Move to the Country
Falling property values in the UK’s prime regional residential market during 2011 opened the gap between London and regional house prices to its widest ever, making the best regional property look good value compared to the capital where values rose throughout the year.
The latest market report from Savills shows that prices across the UK’s prime markets fell by an average of 3.3% against an increase of 8.7% across all prime London and 14.1% in prime central London. Very few areas outside London ended 2011 in positive territory. Only locations such as Sunningdale, Weybridge and Henley saw price rises, in the region of 2%.
Savills says that this was supported in the latter stages of the year by international equity, and makes this niche area of the country, its very top end in particular, pretty much the only location currently able to perform in line with prime London.

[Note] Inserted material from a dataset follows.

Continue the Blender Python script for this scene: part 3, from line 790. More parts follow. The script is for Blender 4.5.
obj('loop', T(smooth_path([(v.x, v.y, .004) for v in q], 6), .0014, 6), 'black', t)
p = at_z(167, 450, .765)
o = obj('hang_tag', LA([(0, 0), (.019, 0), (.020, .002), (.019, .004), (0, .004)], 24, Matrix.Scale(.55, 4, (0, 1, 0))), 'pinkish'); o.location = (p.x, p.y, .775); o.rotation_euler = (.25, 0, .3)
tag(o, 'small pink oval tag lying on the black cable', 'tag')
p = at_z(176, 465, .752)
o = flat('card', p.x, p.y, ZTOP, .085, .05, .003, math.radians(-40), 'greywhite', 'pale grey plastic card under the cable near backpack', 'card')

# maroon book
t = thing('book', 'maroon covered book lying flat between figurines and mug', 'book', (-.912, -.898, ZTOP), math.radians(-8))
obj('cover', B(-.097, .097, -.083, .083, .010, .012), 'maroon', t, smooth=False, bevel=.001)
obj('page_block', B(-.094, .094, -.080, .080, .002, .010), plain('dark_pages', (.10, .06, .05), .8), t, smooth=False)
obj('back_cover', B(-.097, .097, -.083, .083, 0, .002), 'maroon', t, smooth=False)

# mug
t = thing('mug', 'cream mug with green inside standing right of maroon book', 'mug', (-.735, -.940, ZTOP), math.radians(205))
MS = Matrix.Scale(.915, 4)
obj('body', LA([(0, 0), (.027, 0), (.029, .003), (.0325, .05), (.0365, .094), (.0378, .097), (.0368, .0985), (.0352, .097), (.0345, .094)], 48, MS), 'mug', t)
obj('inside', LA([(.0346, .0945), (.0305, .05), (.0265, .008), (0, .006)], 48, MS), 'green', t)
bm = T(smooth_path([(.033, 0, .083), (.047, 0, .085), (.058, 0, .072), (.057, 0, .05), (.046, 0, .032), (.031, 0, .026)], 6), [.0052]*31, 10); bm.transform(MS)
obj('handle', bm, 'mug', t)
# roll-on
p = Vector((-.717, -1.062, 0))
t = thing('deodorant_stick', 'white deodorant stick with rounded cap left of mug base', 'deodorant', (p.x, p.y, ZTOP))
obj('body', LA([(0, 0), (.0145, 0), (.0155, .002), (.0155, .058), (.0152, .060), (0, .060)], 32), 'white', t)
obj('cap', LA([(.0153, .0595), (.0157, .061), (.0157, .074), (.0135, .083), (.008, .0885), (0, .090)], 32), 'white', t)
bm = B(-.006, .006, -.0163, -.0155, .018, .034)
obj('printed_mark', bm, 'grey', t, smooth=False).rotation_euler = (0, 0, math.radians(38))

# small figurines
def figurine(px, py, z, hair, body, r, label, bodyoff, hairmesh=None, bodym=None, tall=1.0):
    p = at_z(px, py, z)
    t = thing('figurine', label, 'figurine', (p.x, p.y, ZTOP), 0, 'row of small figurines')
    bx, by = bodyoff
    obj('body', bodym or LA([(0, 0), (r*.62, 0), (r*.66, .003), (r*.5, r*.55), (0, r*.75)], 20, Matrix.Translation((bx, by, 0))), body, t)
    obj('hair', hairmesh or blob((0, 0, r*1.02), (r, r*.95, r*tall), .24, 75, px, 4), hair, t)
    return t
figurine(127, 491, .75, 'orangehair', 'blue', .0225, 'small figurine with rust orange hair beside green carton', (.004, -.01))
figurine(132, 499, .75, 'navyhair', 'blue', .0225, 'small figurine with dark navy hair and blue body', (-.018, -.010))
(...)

In general, the South East lost around 2% of its value as the traditional fuel of these markets, City money, was largely reinvested in prime London. ‘It’s not that domestic owners have stopped trading up, but they are trading up within London and the flow of City money that would normally be the lifeblood of markets such as Guildford is staying put,’ said Lucian Cook, director of Savills residential research. ‘The result is that the country is now looking better value than for many years, a factor that we would normally expect to stimulate buying activity,’ he added.
Realistic pricing based on current market conditions is the key to stimulating these markets. Set against the backdrop of a potentially volatile economic recovery only the best houses will command competitive attention in spite of the lack of stock and low transaction levels. Finding and securing the right home will take careful investigation and the application of time and energy. Nevertheless the South East, and especially the perennially popular towns, should outperform the wider market over the course of the next five years given a lesser reliance on mortgage finance and the natural ripple effect of housing equity from the capital.
If you have been thinking of escaping the smoke, perhaps now is the time to cash in on the London market and move to the country.